# Requirements:
Please start at the first line of the records beneath and quote each line exactly, ending with the line containing "tag(obj('garden_wall', bm, 'facade'), 'pale".

# Exercise material:

◇ ◇ ◇ ◇ ◇ ◇ ◇

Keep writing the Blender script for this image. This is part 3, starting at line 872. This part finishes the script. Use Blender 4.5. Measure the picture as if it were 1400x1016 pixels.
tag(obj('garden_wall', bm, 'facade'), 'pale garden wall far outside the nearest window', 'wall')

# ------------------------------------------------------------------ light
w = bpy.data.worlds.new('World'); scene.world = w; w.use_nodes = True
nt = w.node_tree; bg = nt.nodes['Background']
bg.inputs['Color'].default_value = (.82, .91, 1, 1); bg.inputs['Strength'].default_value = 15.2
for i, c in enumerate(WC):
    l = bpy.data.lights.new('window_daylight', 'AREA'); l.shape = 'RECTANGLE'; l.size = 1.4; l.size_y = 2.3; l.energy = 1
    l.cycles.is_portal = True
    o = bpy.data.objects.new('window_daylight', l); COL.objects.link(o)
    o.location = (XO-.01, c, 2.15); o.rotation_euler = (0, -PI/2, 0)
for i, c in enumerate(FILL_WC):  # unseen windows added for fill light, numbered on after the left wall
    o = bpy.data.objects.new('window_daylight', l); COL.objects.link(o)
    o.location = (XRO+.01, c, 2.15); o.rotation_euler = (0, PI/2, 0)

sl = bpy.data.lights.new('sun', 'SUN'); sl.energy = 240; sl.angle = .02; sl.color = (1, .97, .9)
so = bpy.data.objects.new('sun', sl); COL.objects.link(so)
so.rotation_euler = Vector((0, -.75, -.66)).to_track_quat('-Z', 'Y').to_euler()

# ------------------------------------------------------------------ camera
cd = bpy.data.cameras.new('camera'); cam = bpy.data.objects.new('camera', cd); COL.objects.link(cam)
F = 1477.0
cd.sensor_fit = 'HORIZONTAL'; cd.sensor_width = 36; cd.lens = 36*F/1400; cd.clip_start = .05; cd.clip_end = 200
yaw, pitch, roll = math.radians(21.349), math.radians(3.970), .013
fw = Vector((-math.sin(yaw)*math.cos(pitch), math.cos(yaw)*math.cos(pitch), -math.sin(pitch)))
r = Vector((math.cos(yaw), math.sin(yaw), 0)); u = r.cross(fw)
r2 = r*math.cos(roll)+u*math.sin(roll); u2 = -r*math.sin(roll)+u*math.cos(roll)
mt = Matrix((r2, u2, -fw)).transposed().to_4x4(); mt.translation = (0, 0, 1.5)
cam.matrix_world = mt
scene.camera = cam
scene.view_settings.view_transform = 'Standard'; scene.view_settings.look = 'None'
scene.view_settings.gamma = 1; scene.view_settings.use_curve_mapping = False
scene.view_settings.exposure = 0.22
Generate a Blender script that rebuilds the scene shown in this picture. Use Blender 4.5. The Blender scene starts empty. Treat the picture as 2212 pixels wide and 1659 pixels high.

◇ ◇ ◇ ◇ ◇ ◇ ◇

# Written response:
Keep writing the Blender script for this image. This is part 3, starting at line 872. This part finishes the script. Use Blender 4.5. Measure the picture as if it were 1400x1016 pixels.
tag(obj('garden_wall', bm, 'facade'), 'pale garden wall far outside the nearest window', 'wall')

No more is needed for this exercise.